Because I was born in the 80's and that makes me an eightieist. //I'm not making this up.
Why are fish easy to weigh?
They have their own scales!
What do you call friends you eat with?
Taste buds.
How many boomers does it take to change a lightbulb?
None. They’ll all resist change even if it means making the world a brighter place.
Told my PC gamer friend that I bought a home for my rodent.
He should see my new mouse pad.
What do you call a fight between E.T. and a man with no social life?
Alien versus Redditor.
A woman was in bed with her lover when she heard her husband opening the front door.
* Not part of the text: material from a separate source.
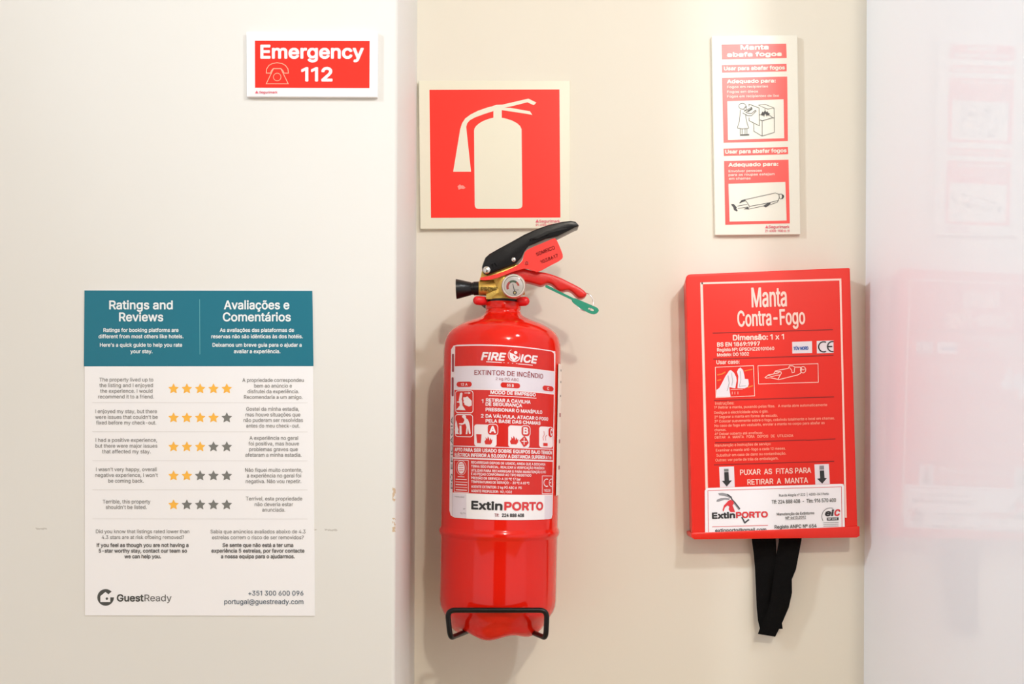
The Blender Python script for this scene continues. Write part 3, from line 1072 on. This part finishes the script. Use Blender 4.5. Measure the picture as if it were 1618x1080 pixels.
lb.line('emblem', M_LABW, arc(812.5, 560.5, 9.5, 20, 245, 24), 2.0, w2=0.4)
lb.line('emblem', M_LABW, arc(812.5, 560.5, 9.2, 20, -25, 8), 1.6, w2=0.3)
lb.poly('emblem', M_LABW, [(805, 556), (813, 559), (820, 563), (812, 570), (806, 565)], 2)
lb.poly('emblem', M_LABW, arc(815, 555.8, 2.6, 0, 340, 14), 2)
lb.poly('emblem', M_LABR, [(811, 561), (815, 562.5), (812.5, 565.5)], 3)
lb.text(LT, M_MAROON, 'EXTINTOR DE INCÊNDIO', 749, 858.8, 593.2, 7.4, bold=.35)
lb.text(LT, M_MAROON, '2 kg PÓ ABC', 783, 820, 600.8, 4.2)
for x0, x1, w in ((720.8, 745, '13 A'), (791, 822, '55 B'), (858, 875.6, 'C')):
    lb.rect('capsule', M_LABR, x0, 604, x1, 612.4, 2, r=4)
    m_ = (x0 + x1) / 2
    hw_ = 5.5 if w != 'C' else 1.6
    lb.text(LT, M_LABW, w, m_ - hw_, m_ + hw_, 610.4, 4.0, bold=.35, layer=4)
lb.text(LT, M_LABW, 'MODO DE EMPREGO', 774.7, 847, 622.9, 5.0, bold=.8)
lb.line(LT, M_LABW, [(772, 625.8), (848, 625.8)], 1.1)
for w, a, b, y in (('RETIRAR A CAVILHA', 767.5, 839, 635.2), ('DE SEGURANÇA', 767, 825.5, 641.6), ('PRESSIONAR O MANÍPULO', 767, 857.4, 650.2), ('DA VÁLVULA. ATACAR O FOGO', 767, 867, 660.4), ('PELA BASE DAS CHAMAS', 767, 854.6, 668)):
    lb.text(LT, M_LABW, w, a, b, y, 5.0, bold=.7)
lb.text(LT, M_LABW, '1', 760.5, 763.5, 637.5, 5.6, bold=.6)
lb.text(LT, M_LABW, '2', 759.5, 764, 660.6, 5.4, bold=.6)
# pictograms at the left margin
PG = 'pictogram'
lb.frame(PG, M_LABW, 719.2, 618.5, 747, 653.5, 1.2, 2, r=4)
q = lambda p: Z(690, 530.8, 7.2, p)
lb.poly(PG, M_LABW, q([(215, 850), (235, 830), (258, 800), (255, 770), (225, 765), (225, 755), (250, 750), (247, 735), (262, 660), (278, 650), (290, 660), (280, 730), (285, 745), (290, 800), (315, 835), (325, 855)]), 2)
lb.poly(PG, M_LABW, q([(300, 705), (322, 708), (345, 695), (395, 745), (395, 800), (365, 812), (330, 800), (312, 790), (310, 770), (298, 765), (305, 745), (298, 725)]), 2)
lb.line(PG, M_LABW, q([(312, 657), (365, 657)]), 1.2)
lb.poly(PG, M_LABW, q([(360, 645), (385, 657), (360, 670)]), 2)
q = lambda p: Z(690, 660.5, 6.352, p)
lb.next()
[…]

"Hurry!" she said, "stand in the corner." She quickly rubbed baby oil all over him and then she dusted him with talcum powder. "Don't move until I tell you to," she whispered. "Just pretend you're a statue." "What's this, honey?" the husband inquired as he entered the room. "Oh, it's just a statue," she replied nonchalantly. "The Smiths bought one for their bedroom. I liked it so much, I got one for us too." No more was said about the statue, not even later that night when they went to sleep. Around two in the morning the husband got out of bed, went to the kitchen and returned a while later with a sandwich and a glass of milk. "Here," he said to the 'statue', "eat something. I stood like an idiot at the Smiths' for three days and nobody offered me as much as a glass of water."
How can you tell a chemist from a plumber without seeing them?
Ask them to pronounce "unionized."
my son is a male trapped in a female body
he'll be born in may.
Why do pirates love reddit?
It be the best place to exchange stolen content for gold.
A Judge orders an Italian man to pay $10,000
Italian man: Why? Judge: It's a fine. Italian man: (quietly) It's a not…
What has 3 arms and 4 legs?
My son's shitty drawing of a snake
At first, I thought my haircut was too short.
But then it grew on me.
How do you handle a redhead’s temper?
Gingerly.
People say I have a dad-bod
I prefer to think of it as a father figure.
My girlfriends favourite position is 6.9
Personally, I prefer it without the period.